Set task: In full and without alteration, repeat the material.
Start of Material provided
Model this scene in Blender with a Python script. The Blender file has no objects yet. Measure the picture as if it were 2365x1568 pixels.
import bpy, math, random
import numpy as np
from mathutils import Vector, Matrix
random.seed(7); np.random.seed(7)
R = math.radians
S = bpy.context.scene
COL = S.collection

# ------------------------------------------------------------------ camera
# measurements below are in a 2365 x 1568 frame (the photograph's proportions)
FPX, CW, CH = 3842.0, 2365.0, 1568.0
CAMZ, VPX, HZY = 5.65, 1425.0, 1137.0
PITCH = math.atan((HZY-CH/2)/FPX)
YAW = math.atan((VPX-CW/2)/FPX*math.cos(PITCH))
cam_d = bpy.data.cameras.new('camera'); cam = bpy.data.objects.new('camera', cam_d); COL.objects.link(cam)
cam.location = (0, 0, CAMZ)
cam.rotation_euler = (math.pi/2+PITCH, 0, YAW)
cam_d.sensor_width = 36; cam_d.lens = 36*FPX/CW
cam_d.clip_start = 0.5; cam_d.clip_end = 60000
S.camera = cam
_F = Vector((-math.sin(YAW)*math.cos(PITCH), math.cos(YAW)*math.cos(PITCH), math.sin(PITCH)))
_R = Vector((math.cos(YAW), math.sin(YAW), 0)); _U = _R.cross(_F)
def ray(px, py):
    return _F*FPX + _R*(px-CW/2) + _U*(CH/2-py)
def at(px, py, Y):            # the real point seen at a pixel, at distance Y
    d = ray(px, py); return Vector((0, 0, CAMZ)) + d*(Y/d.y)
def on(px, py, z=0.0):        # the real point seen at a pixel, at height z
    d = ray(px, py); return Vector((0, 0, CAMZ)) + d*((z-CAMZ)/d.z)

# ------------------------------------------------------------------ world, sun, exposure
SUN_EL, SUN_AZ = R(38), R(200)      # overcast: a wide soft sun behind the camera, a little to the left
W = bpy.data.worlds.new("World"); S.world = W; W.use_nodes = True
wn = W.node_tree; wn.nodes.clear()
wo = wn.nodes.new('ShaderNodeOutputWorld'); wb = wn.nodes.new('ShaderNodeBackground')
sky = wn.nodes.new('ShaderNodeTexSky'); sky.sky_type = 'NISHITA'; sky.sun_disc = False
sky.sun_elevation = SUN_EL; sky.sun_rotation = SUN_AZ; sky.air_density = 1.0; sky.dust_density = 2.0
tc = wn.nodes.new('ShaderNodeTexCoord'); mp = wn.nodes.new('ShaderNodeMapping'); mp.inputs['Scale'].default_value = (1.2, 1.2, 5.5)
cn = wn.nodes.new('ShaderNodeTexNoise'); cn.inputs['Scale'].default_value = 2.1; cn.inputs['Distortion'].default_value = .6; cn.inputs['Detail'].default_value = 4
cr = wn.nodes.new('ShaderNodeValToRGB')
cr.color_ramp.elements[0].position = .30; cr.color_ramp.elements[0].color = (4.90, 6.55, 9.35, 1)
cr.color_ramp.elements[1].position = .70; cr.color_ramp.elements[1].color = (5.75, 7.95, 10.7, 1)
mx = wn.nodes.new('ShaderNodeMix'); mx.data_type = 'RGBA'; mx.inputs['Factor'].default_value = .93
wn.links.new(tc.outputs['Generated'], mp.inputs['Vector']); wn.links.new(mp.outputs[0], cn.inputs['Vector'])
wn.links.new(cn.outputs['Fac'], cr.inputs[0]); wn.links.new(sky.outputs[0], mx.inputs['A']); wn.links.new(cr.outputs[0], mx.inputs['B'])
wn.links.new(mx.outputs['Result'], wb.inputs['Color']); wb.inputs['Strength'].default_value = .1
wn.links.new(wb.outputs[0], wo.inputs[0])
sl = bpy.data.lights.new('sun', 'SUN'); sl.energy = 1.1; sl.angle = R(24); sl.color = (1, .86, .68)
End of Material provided
Answer to this exercise:
Model this scene in Blender with a Python script. The Blender file has no objects yet. Measure the picture as if it were 2365x1568 pixels.
import bpy, math, random
import numpy as np
from mathutils import Vector, Matrix
random.seed(7); np.random.seed(7)
R = math.radians
S = bpy.context.scene
COL = S.collection

# ------------------------------------------------------------------ camera
# measurements below are in a 2365 x 1568 frame (the photograph's proportions)
FPX, CW, CH = 3842.0, 2365.0, 1568.0
CAMZ, VPX, HZY = 5.65, 1425.0, 1137.0
PITCH = math.atan((HZY-CH/2)/FPX)
YAW = math.atan((VPX-CW/2)/FPX*math.cos(PITCH))
cam_d = bpy.data.cameras.new('camera'); cam = bpy.data.objects.new('camera', cam_d); COL.objects.link(cam)
cam.location = (0, 0, CAMZ)
cam.rotation_euler = (math.pi/2+PITCH, 0, YAW)
cam_d.sensor_width = 36; cam_d.lens = 36*FPX/CW
cam_d.clip_start = 0.5; cam_d.clip_end = 60000
S.camera = cam
_F = Vector((-math.sin(YAW)*math.cos(PITCH), math.cos(YAW)*math.cos(PITCH), math.sin(PITCH)))
_R = Vector((math.cos(YAW), math.sin(YAW), 0)); _U = _R.cross(_F)
def ray(px, py):
    return _F*FPX + _R*(px-CW/2) + _U*(CH/2-py)
def at(px, py, Y):            # the real point seen at a pixel, at distance Y
    d = ray(px, py); return Vector((0, 0, CAMZ)) + d*(Y/d.y)
def on(px, py, z=0.0):        # the real point seen at a pixel, at height z
    d = ray(px, py); return Vector((0, 0, CAMZ)) + d*((z-CAMZ)/d.z)

# ------------------------------------------------------------------ world, sun, exposure
SUN_EL, SUN_AZ = R(38), R(200)      # overcast: a wide soft sun behind the camera, a little to the left
W = bpy.data.worlds.new("World"); S.world = W; W.use_nodes = True
wn = W.node_tree; wn.nodes.clear()
wo = wn.nodes.new('ShaderNodeOutputWorld'); wb = wn.nodes.new('ShaderNodeBackground')
sky = wn.nodes.new('ShaderNodeTexSky'); sky.sky_type = 'NISHITA'; sky.sun_disc = False
sky.sun_elevation = SUN_EL; sky.sun_rotation = SUN_AZ; sky.air_density = 1.0; sky.dust_density = 2.0
tc = wn.nodes.new('ShaderNodeTexCoord'); mp = wn.nodes.new('ShaderNodeMapping'); mp.inputs['Scale'].default_value = (1.2, 1.2, 5.5)
cn = wn.nodes.new('ShaderNodeTexNoise'); cn.inputs['Scale'].default_value = 2.1; cn.inputs['Distortion'].default_value = .6; cn.inputs['Detail'].default_value = 4
cr = wn.nodes.new('ShaderNodeValToRGB')
cr.color_ramp.elements[0].position = .30; cr.color_ramp.elements[0].color = (4.90, 6.55, 9.35, 1)
cr.color_ramp.elements[1].position = .70; cr.color_ramp.elements[1].color = (5.75, 7.95, 10.7, 1)
mx = wn.nodes.new('ShaderNodeMix'); mx.data_type = 'RGBA'; mx.inputs['Factor'].default_value = .93
wn.links.new(tc.outputs['Generated'], mp.inputs['Vector']); wn.links.new(mp.outputs[0], cn.inputs['Vector'])
wn.links.new(cn.outputs['Fac'], cr.inputs[0]); wn.links.new(sky.outputs[0], mx.inputs['A']); wn.links.new(cr.outputs[0], mx.inputs['B'])
wn.links.new(mx.outputs['Result'], wb.inputs['Color']); wb.inputs['Strength'].default_value = .1
wn.links.new(wb.outputs[0], wo.inputs[0])
sl = bpy.data.lights.new('sun', 'SUN'); sl.energy = 1.1; sl.angle = R(24); sl.color = (1, .86, .68)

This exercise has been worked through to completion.